• _AIM_
Below is a listing; print exactly its lines from the one containing "Generate a Blender" down to the one containing "rng = np.random.default_rng(7)", both inclusive, with every picture left out.

— start —

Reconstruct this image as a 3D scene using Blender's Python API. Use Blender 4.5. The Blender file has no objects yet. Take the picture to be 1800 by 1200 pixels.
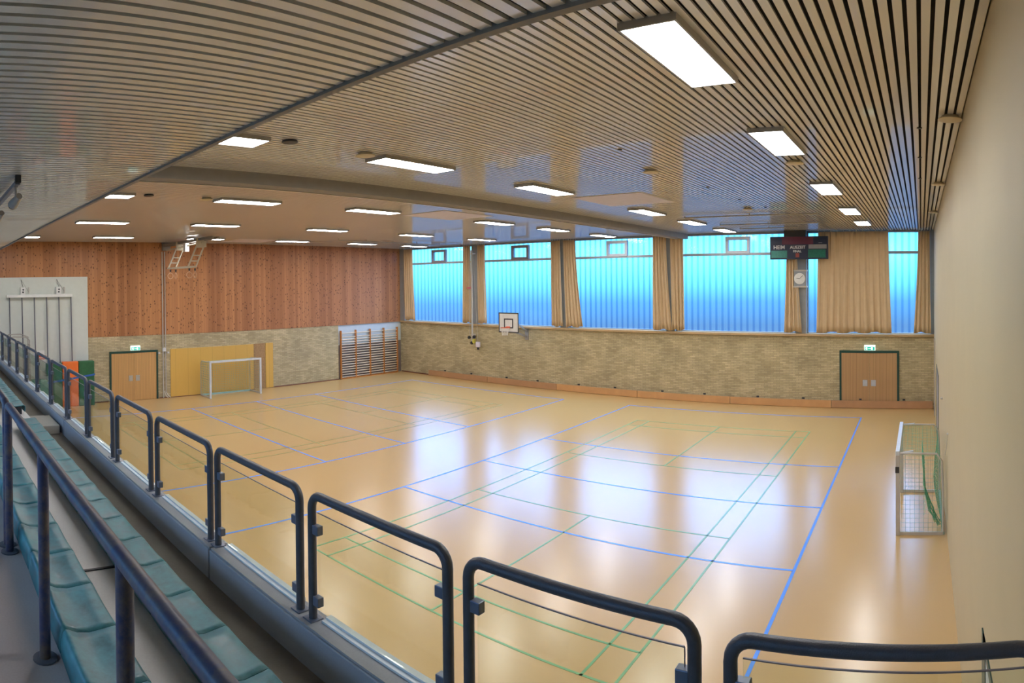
import bpy, math, random
from mathutils import Vector, Matrix
random.seed(7)
S = bpy.context.scene
C = S.collection

# ------------------------------------------------------------------ camera
# The photograph is a stitched phone panorama: a cylindrical projection of about 92 degrees.
F, XV, Y0, PIT, ROL, EYE = 1116.56, 1619.42, 505.53, 0.0125, -0.0022, 4.90
cd = bpy.data.cameras.new('camera')
cam = bpy.data.objects.new('camera', cd); C.objects.link(cam); S.camera = cam
cd.type = 'PANO'; cd.panorama_type = 'CENTRAL_CYLINDRICAL'
cd.central_cylindrical_range_u_min = -900.0 / F
cd.central_cylindrical_range_u_max = 900.0 / F
cd.central_cylindrical_range_v_min = -(1200 - Y0) / F
cd.central_cylindrical_range_v_max = Y0 / F
cd.central_cylindrical_radius = 1.0
cd.clip_start = 0.02; cd.clip_end = 300
yaw = -(900.0 - XV) / F
M = Matrix.Rotation(PIT, 4, 'X') @ Matrix.Rotation(ROL, 4, 'Y')
# rotate the small tilt, then the heading, then stand the camera upright
TILT = (Matrix.Rotation(ROL, 4, 'Y') @ Matrix.Rotation(PIT, 4, 'X')).inverted()
cam.matrix_world = Matrix.Translation((0, 0, EYE)) @ TILT @ Matrix.Rotation(yaw, 4, 'Z') @ Matrix.Rotation(math.pi / 2, 4, 'X')

# ------------------------------------------------------------------ world (dusk sky)
W = bpy.data.worlds.new('dusk_sky'); S.world = W; W.use_nodes = True
nt = W.node_tree; nt.nodes.clear()
tc = nt.nodes.new('ShaderNodeTexCoord'); sx = nt.nodes.new('ShaderNodeSeparateXYZ')
mr = nt.nodes.new('ShaderNodeMapRange'); mr.inputs[1].default_value = -0.11; mr.inputs[2].default_value = 0.50
cr = nt.nodes.new('ShaderNodeValToRGB'); bg = nt.nodes.new('ShaderNodeBackground'); wo = nt.nodes.new('ShaderNodeOutputWorld')
el = cr.color_ramp.elements
el[0].position = 0.0; el[0].color = (0.028, 0.085, 0.19, 1)
el[1].position = 1.0; el[1].color = (0.40, 0.60, 0.85, 1)
for p, c in ((0.065, (0.030, 0.095, 0.22, 1)), (0.125, (0.036, 0.165, 0.36, 1)), (0.18, (0.070, 0.37, 0.60, 1)), (0.246, (0.13, 0.58, 0.78, 1)), (0.41, (0.10, 0.32, 0.92, 1))):
    e = cr.color_ramp.elements.new(p); e.color = c
nt.links.new(tc.outputs['Generated'], sx.inputs[0]); nt.links.new(sx.outputs[2], mr.inputs[0])
nt.links.new(mr.outputs[0], cr.inputs[0]); nt.links.new(cr.outputs[0], bg.inputs[0]); nt.links.new(bg.outputs[0], wo.inputs[0])
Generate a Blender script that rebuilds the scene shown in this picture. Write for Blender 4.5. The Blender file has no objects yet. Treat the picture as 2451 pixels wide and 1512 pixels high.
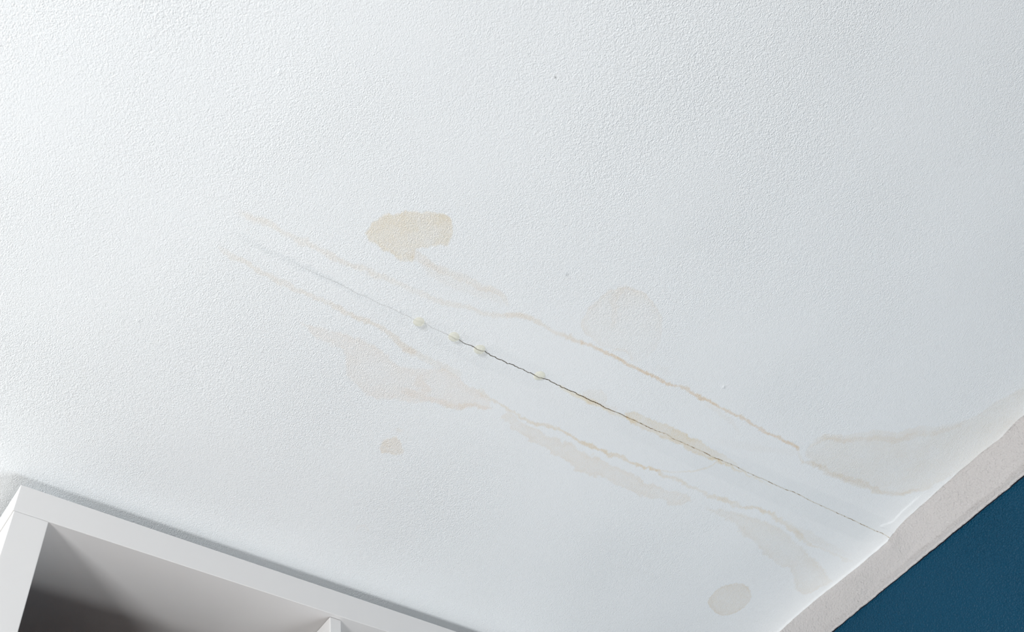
import bpy, bmesh, math, random
import numpy as np
from mathutils import Matrix, Vector

S = bpy.context.scene
C = S.collection
rng = np.random.default_rng(7)

# ------------------------------------------------------------------ camera
CAM_Z = 1.3216                 # the camera stands at the origin, 1.32 m above the floor
cam_d = bpy.data.cameras.new('camera')
cam_d.sensor_width = 36.0
cam_d.lens = 35.80
cam_d.clip_start = 0.01
cam_d.dof.use_dof = True
cam_d.dof.focus_distance = 1.22
cam_d.dof.aperture_fstop = 12.0
cam = bpy.data.objects.new('camera', cam_d)
C.objects.link(cam)
cam.matrix_world = Matrix(((0.78837586, -0.41486569, -0.45425759, 0.0),
                           (-0.59458321, -0.70337138, -0.38953756, 0.0),
                           (-0.15790602, 0.57719594, -0.80119319, CAM_Z),
                           (0, 0, 0, 1)))
S.camera = cam

# ------------------------------------------------------------------ light
world = bpy.data.worlds.new('world')
S.world = world
world.use_nodes = True
world.node_tree.nodes['Background'].inputs[0].default_value = (0.90, 0.95, 1.0, 1)
world.node_tree.nodes['Background'].inputs[1].default_value = 0.3

def area(name, loc, target, sx, sy, power, col):
    d = bpy.data.lights.new(name, 'AREA')
    d.shape = 'RECTANGLE'; d.size = sx; d.size_y = sy; d.energy = power; d.color = col
    o = bpy.data.objects.new(name, d); C.objects.link(o)
    o.location = loc
    o.rotation_euler = (Vector(target) - Vector(loc)).to_track_quat('-Z', 'Z').to_euler()
    return o

WX = -1.70                     # left wall
CEIL = CAM_Z + 0.8534          # ceiling height
area('daylight_window', (WX + 0.03, -0.38, 1.48), (0, -0.38, 1.48), 0.40, 0.56, 56, (1.0, 0.995, 0.99))
area('daylight_far_window', (WX + 0.03, -1.57, 1.48), (0, -1.57, 1.48), 0.40, 0.56, 6, (1.0, 0.995, 0.99))
area('daylight_side_window', (WX + 0.03, 0.95, 1.74), (0, 0.95, 1.74), 0.38, 0.36, 8, (1.0, 0.995, 0.99))
area('added_floor_fill', (0.90, 0.57, 0.30), (0.90, 0.58, 2.2), 0.16, 0.6, 14, (0.97, 0.985, 0.99))  # added fill from below for the ceiling, no lamp stands here
S.cycles.denoising_prefilter = 'NONE'
S.cycles.sample_clamp_indirect = 0.0
S.view_settings.view_transform = 'Standard'
S.view_settings.look = 'None'
S.view_settings.gamma = 1.0
S.view_settings.use_curve_mapping = False
S.view_settings.exposure = 0.0

# ------------------------------------------------------------------ traced shapes, metres on the ceiling plane
CRACK=[(0.1961,0.4730),(0.2140,0.4738),(0.2362,0.4739),(0.2532,0.4725),(0.2704,0.4732),(0.2885,0.4727),(0.3067,0.4714),(0.3214,0.4715),(0.3325,0.4726),(0.3389,0.4709),(0.3560,0.4716),(0.3732,0.4697),(0.3822,0.4708),(0.3866,0.4698),(0.3921,0.4699),(0.3992,0.4701),(0.4033,0.4701),(0.4086,0.4687),(0.4140,0.4685),(0.4173,0.4691),(0.4209,0.4695),(0.4243,0.4690),(0.4303,0.4688),(0.4347,0.4690),(0.4366,0.4682),(0.4403,0.4686),(0.4440,0.4686),(0.4499,0.4692),(0.4530,0.4676),(0.4588,0.4688),(0.4654,0.4684),(0.4711,0.4674),(0.4764,0.4686),(0.4823,0.4679),(0.4857,0.4664),(0.4912,0.4671),(0.4955,0.4680),(0.4987,0.4670),(0.5054,0.4674),(0.5088,0.4666),(0.5173,0.4673),(0.5209,0.4657),(0.5307,0.4662),(0.5359,0.4652),(0.5396,0.4656),(0.5447,0.4656),(0.5469,0.4645),(0.5500,0.4650),(0.5567,0.4652),(0.5594,0.4655),(0.5615,0.4642),(0.5675,0.4635),(0.5708,0.4626),(0.5765,0.4633),(0.5792,0.4627),(0.5830,0.4635),(0.5863,0.4626),(0.5906,0.4635),(0.5941,0.4629),(0.6014,0.4629),(0.6063,0.4619),(0.6120,0.4624),(0.6188,0.4622),(0.6296,0.4621),(0.6383,0.4617),(0.6429,0.4612),(0.6529,0.4621),(0.6727,0.4605),(0.6847,0.4605),(0.6981,0.4598),(0.7121,0.4597),(0.7328,0.4592),(0.7455,0.4570),(0.7588,0.4587),(0.7734,0.4577),(0.7896,0.4569),(0.8096,0.4562),(0.8235,0.4568),(0.8376,0.4554),(0.8506,0.4547),(0.8636,0.4540),(0.8801,0.4546),(0.8914,0.4539),(0.9015,0.4538),(0.9101,0.4525),(0.9225,0.4524),(0.9352,0.4521),(0.9534,0.4514),(0.9645,0.4494),(0.9820,0.4492),(0.9942,0.4499),(1.0112,0.4491),(1.0305,0.4484),(1.0444,0.4481),(1.0600,0.4475),(1.0775,0.4467),(1.0965,0.4466),(1.1126,0.4459),(1.1250,0.4459),(1.1385,0.4444),(1.1524,0.4450),(1.1627,0.4448)]
EDGE=[(1.1462,0.0485),(1.1426,0.2040),(1.1413,0.2091),(1.1421,0.2206),(1.1446,0.2313),(1.1471,0.2432),(1.1471,0.2506),(1.1455,0.2603),(1.1446,0.2769),(1.1458,0.2985),(1.1448,0.3094),(1.1464,0.3306),(1.1466,0.3416),(1.1474,0.3545),(1.1480,0.3674),(1.1479,0.3722),(1.1473,0.3834),(1.1486,0.3962),(1.1483,0.4070),(1.1513,0.4283),(1.1591,0.4521),(1.1602,0.4775),(1.1609,0.5065),(1.1597,0.5439),(1.1578,0.5815),(1.1578,0.6217),(1.1603,0.6609),(1.1607,0.8122)]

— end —

• _ANSWER_
Generate a Blender script that rebuilds the scene shown in this picture. Write for Blender 4.5. The Blender file has no objects yet. Treat the picture as 2451 pixels wide and 1512 pixels high.
import bpy, bmesh, math, random
import numpy as np
from mathutils import Matrix, Vector

S = bpy.context.scene
C = S.collection
rng = np.random.default_rng(7)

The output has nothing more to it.